Ich hatte nix mehr zu trinken und nix mehr zu essen, aber da erschien plötzlich eine Marina mit einem sehr ansprechend aussehenden Restaurant. Da hab ich sofort am Gästesteiger angelegt, bin zum Restaurant, habe mir Schweinelendchen (ich als eigentlicher Vegetarier...), insgesamt 3 halbe Liter Apfelschorle und noch drei große Flaschen Wasser zum Mitnehmen bestellt. Ich hab noch ein Foto von den Schweinelendchen mit Pfifferlingen und Bratkartoffeln gemacht und Britta geschickt. Jetzt schön langsam essen, sonst wird dir schlecht, schrieb sie zurück.
Die weitere Fahrt zog sich und mit der grünen Welle an den folgenden Schleusen wars auch vorbei. Ich wollte aber unbedingt noch abends an meinem Ziel in Mülheim an der Ruhr ankommen. Hat aber nicht geklappt. Das Verbindungsstück zwischen Rhein-Hernekanal und der Ruhr war wegen Brückenarbeiten komplett gesperrt und so musste ich bis zum Rhein runter fahren.
Als ich aus der letzten Schleuse vom Rhein-Hernekanal rauskam, was es schon 21:30 und es wäre zusehends dunkel. Ich fand dann eine Anlegemöglichkeit an einem leicht martialisch, wie ein alter Bunker aussehender Anleger. Der stand mitten im Wasser. Als ich die Leinen festgemacht hatte, wars 22:00 und tief dunkel um mich herum.

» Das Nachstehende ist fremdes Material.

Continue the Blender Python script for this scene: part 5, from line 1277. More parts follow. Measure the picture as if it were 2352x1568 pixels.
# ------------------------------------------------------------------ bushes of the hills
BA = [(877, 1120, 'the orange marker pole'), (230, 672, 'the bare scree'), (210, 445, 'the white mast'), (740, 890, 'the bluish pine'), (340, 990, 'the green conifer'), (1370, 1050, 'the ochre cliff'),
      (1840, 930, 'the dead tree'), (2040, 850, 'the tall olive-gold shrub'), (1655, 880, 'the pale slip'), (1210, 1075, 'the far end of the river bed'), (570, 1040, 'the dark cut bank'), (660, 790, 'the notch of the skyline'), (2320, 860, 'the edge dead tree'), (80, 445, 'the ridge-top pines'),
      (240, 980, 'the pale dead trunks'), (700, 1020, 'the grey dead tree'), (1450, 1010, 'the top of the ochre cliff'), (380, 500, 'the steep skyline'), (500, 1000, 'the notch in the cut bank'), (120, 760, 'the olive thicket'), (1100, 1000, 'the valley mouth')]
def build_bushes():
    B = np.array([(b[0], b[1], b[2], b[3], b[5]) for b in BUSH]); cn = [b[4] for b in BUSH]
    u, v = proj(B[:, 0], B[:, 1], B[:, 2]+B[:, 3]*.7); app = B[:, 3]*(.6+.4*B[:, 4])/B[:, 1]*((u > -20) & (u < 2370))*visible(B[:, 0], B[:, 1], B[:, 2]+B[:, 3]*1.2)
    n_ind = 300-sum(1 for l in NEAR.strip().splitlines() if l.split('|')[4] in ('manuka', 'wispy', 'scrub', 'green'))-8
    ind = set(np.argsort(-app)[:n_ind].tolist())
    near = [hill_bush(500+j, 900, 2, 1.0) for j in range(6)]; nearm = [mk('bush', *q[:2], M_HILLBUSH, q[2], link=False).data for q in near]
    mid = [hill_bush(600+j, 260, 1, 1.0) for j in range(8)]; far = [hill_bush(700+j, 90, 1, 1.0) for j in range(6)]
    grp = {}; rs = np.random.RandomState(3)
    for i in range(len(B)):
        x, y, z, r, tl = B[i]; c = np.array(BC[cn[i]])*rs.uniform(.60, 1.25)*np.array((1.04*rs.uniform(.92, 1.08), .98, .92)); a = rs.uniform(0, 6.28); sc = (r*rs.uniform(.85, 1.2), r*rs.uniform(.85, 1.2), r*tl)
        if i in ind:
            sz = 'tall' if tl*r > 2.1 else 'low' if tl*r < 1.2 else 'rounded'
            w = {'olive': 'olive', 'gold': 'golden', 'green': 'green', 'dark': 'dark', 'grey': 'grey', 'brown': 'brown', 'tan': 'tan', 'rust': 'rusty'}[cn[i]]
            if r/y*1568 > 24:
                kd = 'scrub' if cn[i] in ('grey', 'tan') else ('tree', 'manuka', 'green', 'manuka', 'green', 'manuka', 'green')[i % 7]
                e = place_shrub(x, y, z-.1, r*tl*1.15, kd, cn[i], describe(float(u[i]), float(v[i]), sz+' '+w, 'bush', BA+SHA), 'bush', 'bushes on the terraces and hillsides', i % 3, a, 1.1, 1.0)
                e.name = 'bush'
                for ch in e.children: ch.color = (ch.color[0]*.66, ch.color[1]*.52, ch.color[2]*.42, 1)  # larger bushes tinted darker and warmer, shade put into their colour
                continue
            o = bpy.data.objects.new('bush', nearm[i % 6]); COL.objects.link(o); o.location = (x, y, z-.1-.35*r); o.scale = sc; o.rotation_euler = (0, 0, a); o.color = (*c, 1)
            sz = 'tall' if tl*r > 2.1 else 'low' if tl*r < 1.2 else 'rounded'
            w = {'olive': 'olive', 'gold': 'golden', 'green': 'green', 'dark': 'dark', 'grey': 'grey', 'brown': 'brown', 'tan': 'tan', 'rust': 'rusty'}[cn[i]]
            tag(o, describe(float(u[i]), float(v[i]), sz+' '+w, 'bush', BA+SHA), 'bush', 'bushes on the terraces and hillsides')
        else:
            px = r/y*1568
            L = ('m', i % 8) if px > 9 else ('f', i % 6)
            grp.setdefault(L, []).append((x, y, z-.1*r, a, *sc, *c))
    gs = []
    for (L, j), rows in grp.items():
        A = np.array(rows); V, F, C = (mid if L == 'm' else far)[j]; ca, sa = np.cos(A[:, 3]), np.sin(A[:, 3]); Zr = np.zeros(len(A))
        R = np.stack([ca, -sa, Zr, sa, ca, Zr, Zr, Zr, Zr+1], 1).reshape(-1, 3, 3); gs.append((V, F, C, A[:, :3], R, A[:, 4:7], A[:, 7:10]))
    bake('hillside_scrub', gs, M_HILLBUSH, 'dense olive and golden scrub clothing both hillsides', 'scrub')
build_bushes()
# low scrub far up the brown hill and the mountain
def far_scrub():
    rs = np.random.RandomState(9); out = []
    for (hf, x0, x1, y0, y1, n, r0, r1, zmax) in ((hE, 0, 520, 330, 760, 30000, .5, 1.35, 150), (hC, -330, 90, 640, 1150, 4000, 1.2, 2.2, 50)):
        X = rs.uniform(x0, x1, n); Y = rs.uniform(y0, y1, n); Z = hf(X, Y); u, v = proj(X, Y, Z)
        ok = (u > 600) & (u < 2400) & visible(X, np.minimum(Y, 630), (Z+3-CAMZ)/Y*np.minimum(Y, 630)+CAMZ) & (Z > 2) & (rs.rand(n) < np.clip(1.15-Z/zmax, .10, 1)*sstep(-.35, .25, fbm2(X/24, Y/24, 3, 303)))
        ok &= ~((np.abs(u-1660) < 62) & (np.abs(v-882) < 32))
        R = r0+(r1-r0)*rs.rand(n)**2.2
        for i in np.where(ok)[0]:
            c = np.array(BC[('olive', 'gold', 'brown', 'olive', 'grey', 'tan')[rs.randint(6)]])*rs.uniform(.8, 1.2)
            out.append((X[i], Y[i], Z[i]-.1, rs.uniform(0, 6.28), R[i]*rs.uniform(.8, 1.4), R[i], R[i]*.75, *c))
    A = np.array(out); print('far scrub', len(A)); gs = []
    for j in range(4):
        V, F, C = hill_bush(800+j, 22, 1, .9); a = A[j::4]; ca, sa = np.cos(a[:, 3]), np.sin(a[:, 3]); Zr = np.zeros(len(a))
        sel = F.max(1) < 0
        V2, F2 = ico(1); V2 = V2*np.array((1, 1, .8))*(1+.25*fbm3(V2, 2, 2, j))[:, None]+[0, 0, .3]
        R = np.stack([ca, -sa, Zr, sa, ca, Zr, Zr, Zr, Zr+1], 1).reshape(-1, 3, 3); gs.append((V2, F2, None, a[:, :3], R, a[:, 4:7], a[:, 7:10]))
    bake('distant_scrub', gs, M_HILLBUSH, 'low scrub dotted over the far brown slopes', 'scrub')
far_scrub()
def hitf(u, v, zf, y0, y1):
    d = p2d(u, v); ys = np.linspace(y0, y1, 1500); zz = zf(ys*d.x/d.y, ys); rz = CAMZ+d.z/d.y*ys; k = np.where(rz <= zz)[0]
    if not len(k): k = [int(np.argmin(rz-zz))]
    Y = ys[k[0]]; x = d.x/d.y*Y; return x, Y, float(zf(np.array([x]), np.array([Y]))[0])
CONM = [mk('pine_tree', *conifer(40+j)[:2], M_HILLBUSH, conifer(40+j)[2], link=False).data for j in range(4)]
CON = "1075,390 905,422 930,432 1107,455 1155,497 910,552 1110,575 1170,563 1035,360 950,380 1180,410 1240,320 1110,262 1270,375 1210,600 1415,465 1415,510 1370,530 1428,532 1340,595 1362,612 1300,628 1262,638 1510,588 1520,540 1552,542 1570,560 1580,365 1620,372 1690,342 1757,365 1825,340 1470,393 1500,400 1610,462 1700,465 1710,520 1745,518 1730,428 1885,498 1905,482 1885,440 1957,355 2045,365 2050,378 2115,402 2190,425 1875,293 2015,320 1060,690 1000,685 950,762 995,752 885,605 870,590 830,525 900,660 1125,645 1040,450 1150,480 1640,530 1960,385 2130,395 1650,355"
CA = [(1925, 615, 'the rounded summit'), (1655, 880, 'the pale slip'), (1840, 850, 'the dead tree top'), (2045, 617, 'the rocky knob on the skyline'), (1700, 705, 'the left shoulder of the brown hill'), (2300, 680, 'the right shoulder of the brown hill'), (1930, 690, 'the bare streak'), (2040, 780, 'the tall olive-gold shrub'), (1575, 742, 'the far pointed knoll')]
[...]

Am nächsten Morgen bin ich um 08:00 losgefahren, eine halbe Stunde später auf den Rhein und dann links rum in die Ruhr. Zwei Stunden und zwei Schleusen später bin ich dann bei Sunny Yachthandel, wo das Schiff jetzt verkauft wird, angekommen. Der Bruder des im letzten Jahr verstorbenen Eigners erwartete mich schon zusammen mit dem Chef vom Yachthandel. Beim Anlegen löste sich dann noch der Hebel vom Bugstrahlruder. Aber ich hab das Boot auch ohne in der schmalen Parktasche anlegen können. Kein Problem...
An anderen Booten geht anscheinend auch schonmal was kaputt, nicht nur immer en meinem eigenen, dachte ich.
Das Boot wurde dann von den beiden Herren inspiziert. Sie fanden aber alles gut, keine Schäden, prima
Der Bruder gab mir dann noch eine kleine Kühltasche mit Trauben und Äpfeln drin, die ich liebend gerne entgegennahm.
Dann fuhr er mich noch nach Hause nach Köln.
Die Fahrt war insgesamt sehr anstrengend, das Wetter unangenehm heiß, aber ich würde das jederzeit wieder machen. Auch bei Sonnenschein durch Münster fahren. Da lagen sie zu Tausenden rechts und links am Ufer. Alles junge Leute. Die sprangen ins Wasser, manchmal sogar direkt an mein Boot (Idioten halt), schwammen auf Luftmatratzen, Gummienten und sonst was rum. Und vor allem hatten die wohl von Corona noch nie was gehört. Die lagen und schwammen dicht an dicht. Ich sag's ja: Idioten halt.